No alla tassa di successione: presenta diversi svantaggi ed è inefficiente

Nel Si&No del Riformista spazio alla tassa di successione: è giusta come imposta? Favorevole l’imprenditore Riccardo Monti (amministratore delegato Triboo Spa) secondo cui tassa di successione “per non rafforzare il privilegio di chi ha già rispetto a chi non ha“. Contrario l’economista Riccardo Puglisi che spiega: “Presenta diversi svantaggi ed è inefficiente”.

Qui l’articolo di Riccardo Puglisi:

Come ogni imposta, quella sulle successioni e donazioni ha i suoi pro e i suoi contro, che sono anzi più estremi a motivo del fatto che essa viene pagata dagli eredi in un momento per definizione infelice, ovvero poco dopo il decesso del “de cuius”. Il vantaggio immediato è ovviamente quello per le casse dello Stato, come gettito aggiuntivo per finanziare le diverse spese che esso sostiene. L’altro vantaggio, che per alcuni non lo è così tanto, è dato dall’effetto redistributivo, nella misura in cui tale imposta viene pagata sulla base del patrimonio di soggetti sufficientemente ricchi, evitando grazie a franchigie il pagamento dell’imposta in caso di patrimoni non abbastanza corposi. Nella situazione italiana attuale, ad esempio, gli eredi in linea diretta (coniuge e figli) pagano un’imposta del 4% per la parte di patrimonio che eccede una franchigia per il singolo erede che è pari a un milione di euro.
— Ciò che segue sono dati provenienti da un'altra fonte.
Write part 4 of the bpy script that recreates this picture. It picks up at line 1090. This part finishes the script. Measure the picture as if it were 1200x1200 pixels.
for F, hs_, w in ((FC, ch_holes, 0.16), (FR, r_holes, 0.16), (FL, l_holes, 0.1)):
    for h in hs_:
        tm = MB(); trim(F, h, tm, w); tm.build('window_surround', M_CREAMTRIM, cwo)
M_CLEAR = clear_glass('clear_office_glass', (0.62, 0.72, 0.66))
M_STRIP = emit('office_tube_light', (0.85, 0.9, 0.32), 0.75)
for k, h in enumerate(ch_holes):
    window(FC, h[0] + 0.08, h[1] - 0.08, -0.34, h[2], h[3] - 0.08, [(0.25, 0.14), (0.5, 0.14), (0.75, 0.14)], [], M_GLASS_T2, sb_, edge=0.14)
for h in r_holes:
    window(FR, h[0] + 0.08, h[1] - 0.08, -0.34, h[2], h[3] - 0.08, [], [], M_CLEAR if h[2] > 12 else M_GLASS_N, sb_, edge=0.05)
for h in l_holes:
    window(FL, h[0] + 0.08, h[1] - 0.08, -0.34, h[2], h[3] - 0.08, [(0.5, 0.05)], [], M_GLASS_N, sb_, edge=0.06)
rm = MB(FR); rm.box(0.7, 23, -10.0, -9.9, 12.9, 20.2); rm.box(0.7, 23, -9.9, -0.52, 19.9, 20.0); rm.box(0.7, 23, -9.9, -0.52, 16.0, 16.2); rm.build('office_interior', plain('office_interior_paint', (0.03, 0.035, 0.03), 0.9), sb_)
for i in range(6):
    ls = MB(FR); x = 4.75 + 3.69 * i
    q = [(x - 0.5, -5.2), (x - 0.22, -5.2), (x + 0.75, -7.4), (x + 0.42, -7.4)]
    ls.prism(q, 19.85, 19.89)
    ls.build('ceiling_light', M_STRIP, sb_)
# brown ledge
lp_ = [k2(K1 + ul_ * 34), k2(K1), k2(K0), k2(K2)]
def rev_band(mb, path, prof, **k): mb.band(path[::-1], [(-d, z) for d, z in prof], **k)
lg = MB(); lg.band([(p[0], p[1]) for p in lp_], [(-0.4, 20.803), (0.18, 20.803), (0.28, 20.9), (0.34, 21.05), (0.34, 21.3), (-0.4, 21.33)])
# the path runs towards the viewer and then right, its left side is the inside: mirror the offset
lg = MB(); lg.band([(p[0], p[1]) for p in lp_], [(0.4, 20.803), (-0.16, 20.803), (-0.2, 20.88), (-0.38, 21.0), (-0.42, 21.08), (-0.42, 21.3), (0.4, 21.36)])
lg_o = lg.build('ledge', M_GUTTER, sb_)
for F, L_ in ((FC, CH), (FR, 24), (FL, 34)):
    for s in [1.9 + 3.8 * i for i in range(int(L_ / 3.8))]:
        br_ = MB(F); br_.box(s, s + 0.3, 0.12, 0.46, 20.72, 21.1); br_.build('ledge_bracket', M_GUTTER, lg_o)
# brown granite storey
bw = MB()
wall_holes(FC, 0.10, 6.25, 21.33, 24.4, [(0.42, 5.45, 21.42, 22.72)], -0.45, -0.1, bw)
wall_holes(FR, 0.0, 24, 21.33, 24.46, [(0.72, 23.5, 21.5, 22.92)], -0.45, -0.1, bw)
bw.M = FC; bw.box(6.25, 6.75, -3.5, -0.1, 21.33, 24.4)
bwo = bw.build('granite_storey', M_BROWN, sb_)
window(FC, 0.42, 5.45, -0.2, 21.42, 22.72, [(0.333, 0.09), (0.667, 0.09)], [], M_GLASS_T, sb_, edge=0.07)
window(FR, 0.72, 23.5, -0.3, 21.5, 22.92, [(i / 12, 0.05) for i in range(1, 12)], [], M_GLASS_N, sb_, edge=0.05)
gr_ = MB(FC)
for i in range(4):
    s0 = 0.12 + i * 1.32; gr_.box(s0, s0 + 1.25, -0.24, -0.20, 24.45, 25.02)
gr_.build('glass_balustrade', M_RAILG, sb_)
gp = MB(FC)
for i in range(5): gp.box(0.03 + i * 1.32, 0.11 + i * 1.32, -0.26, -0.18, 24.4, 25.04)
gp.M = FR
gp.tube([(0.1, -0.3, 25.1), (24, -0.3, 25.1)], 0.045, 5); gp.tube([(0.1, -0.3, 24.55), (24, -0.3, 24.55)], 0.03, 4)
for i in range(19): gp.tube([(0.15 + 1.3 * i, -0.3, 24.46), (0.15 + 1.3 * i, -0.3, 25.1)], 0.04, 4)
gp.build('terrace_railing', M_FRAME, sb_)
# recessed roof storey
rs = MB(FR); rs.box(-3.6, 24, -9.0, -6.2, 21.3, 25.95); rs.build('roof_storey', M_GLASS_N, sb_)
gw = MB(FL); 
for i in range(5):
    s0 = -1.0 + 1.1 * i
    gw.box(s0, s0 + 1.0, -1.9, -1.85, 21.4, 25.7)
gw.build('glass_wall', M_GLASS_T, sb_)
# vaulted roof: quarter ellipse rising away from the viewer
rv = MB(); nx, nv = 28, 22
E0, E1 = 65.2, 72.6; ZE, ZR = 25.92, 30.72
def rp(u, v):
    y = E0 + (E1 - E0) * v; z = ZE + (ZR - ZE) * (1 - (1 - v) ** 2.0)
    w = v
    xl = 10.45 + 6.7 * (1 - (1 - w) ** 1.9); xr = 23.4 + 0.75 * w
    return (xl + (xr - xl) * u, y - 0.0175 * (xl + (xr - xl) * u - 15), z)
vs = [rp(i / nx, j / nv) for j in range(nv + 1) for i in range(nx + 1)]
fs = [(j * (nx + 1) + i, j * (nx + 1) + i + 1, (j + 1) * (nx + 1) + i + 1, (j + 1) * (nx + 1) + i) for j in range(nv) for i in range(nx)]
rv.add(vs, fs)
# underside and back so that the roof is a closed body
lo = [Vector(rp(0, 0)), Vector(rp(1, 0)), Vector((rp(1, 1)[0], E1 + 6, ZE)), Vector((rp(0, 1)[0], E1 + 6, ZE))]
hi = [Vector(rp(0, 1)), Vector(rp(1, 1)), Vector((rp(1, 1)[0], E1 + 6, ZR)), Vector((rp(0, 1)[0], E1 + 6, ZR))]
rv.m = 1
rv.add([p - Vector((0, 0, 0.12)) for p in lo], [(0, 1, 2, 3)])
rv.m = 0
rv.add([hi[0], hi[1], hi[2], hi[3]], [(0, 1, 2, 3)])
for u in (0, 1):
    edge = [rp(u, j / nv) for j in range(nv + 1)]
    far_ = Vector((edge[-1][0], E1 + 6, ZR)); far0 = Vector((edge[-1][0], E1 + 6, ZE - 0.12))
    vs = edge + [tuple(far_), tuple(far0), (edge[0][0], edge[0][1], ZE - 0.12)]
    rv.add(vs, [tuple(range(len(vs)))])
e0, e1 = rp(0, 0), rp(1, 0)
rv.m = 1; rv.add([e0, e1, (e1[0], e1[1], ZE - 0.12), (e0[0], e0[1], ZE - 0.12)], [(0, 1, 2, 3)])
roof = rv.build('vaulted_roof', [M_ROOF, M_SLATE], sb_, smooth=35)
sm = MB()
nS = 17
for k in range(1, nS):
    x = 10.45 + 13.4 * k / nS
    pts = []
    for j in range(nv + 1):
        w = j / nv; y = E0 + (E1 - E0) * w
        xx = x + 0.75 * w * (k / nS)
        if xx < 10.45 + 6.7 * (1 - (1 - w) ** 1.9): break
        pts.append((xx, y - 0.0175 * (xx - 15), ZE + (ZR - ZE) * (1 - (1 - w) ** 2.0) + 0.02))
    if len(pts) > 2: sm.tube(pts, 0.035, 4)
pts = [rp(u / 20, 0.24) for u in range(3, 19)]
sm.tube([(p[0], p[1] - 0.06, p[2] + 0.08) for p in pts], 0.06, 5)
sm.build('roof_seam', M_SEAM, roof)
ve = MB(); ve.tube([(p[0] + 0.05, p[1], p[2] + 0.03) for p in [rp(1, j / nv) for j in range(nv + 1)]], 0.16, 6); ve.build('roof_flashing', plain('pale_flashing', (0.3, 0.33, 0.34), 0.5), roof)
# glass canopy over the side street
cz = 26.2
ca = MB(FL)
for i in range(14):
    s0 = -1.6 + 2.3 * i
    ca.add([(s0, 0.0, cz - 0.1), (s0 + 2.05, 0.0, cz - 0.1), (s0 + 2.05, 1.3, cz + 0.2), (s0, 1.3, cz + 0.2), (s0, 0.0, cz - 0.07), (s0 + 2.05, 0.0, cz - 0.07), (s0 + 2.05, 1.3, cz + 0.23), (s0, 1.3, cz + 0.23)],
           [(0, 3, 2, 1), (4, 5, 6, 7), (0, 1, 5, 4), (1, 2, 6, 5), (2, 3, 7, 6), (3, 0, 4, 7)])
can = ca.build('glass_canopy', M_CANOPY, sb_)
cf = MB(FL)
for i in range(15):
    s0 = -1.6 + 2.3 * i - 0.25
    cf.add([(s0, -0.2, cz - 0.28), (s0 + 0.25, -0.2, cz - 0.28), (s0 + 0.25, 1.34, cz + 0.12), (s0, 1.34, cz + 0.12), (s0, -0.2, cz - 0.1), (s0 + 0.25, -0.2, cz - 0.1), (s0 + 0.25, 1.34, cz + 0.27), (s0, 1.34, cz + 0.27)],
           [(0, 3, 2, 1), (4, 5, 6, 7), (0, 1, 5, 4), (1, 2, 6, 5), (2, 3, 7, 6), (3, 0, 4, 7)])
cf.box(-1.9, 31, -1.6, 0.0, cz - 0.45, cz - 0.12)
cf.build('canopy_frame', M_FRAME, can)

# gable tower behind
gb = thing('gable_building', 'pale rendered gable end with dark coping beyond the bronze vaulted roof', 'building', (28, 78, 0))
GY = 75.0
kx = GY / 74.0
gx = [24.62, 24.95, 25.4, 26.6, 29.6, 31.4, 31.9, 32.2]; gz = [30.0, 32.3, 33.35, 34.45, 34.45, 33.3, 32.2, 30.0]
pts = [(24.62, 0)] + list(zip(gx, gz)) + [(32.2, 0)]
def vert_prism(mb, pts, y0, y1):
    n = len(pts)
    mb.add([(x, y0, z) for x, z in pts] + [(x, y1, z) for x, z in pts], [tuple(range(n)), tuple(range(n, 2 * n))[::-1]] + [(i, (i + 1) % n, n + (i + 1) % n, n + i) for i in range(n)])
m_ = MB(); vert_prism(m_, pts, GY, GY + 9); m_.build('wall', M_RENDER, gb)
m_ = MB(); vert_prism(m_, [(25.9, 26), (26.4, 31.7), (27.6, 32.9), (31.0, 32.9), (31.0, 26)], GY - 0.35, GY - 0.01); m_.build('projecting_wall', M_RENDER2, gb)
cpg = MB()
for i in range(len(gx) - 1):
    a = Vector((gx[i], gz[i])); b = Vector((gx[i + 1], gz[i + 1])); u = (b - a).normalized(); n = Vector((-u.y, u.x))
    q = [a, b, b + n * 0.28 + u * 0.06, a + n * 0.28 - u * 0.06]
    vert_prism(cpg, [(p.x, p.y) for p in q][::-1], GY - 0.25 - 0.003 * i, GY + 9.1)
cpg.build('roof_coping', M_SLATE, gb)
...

Non darei però un quadro completo dell’imposta se – accanto ai vantaggi del gettito e dell’effetto redistributivo – non menzionassi anche gli svantaggi e le inefficienze che la caratterizzano. Come spesso capita in scienza delle finanze, il diavolo sta nei dettagli che vanno valutati con attenzione, collocandoli nell’ambito più generale della pressione tributaria che grava su individui e famiglie. Il primo tema – che fa da contraltare al vantaggio del gettito – è simmetricamente e contabilmente costituito dalla riduzione della ricchezza e del reddito disponibili di individui e famiglie: se tali misure della capacità contributiva sono già gravate da una pressione fiscale forte quando gli individui sono in vita, allora è matematicamente vero che questa pressione fiscale ulteriore derivante dalla tassa di successione non vada considerata per se stessa, ma per l’appunto sommata sui prelievi coercitivi di risorse che avvengono “in vita”. La contro-argomentazione ovvia è che qui la base imponibile è un’altra, cioè il trasferimento di ricchezza a motivo della morte, che – fatti i debiti scongiuri – non è avvenuta prima e dunque non poteva essere ancora tassata. Ma se l’intero reddito delle persone fisiche è tassato senza permettere la deduzione della quota di reddito risparmiata, allora la contro-argomentazione diventa molto più debole, anzi si annulla, in quanto con l’imposta di successione stiamo di fatto tassando nuovamente la parte del reddito che è stata risparmiata dal defunto e/o dalle generazioni precedenti.

Questa famigerata “doppia tassazione del risparmio” è stata fortemente criticata soprattutto da Luigi Einaudi, professore di Scienze delle Finanze a Torino e alla Bocconi, editorialista del Corriere della Sera (consegnava gli editoriali alla fine delle sue lezioni in Bocconi, prima di tornare a Torino), già governatore della Banca d’Italia e Presidente della Repubblica: evidentemente le sue “Prediche Inutili” sono state particolarmente inutili – o non abbastanza utili – quando si sono focalizzate sugli eccessi della tassazione e dell’intervento pubblico, qui compreso il tema del risparmio doppiamente tassato in seno a una famiglia. Non è finita qui: per i soggetti che detengono il proprio capitale immobiliare e finanziario in Italia, l’IMU e l’imposta di bollo dello 0,20% sul controvalore dei titoli detenuti sono i prelievi sulla ricchezza introdotti dal governo Monti in un periodo difficile come la crisi del nostro debito sovrano alla fine del 2011, che potevano essere di carattere straordinario e che invece sono diventati prelievi di carattere ordinario, cioè permanente. Dunque il prelievo sul trasferimento della ricchezza dato dall’imposta di successione non deve soltanto essere messo in relazione alla doppia tassazione del risparmio, ma anche al fatto che già esiste un’imposta patrimoniale ordinaria sia dal lato immobiliare che finanziario, di cui buffamente i politici nostrani sembrano dimenticarsi con preoccupante costanza.

Punto finale sul tema redistributivo: in che modo l’imposta di successione italiana riesce a toccare i patrimoni ingenti dei soggetti che detengono capitali all’estero, sotto forma di trust o fondazioni collocate in paradisi fiscali? È buona cosa che l’imposta di successione sia imposta sulla morte della media borghesia italiana, e non su tutta l’alta borghesia?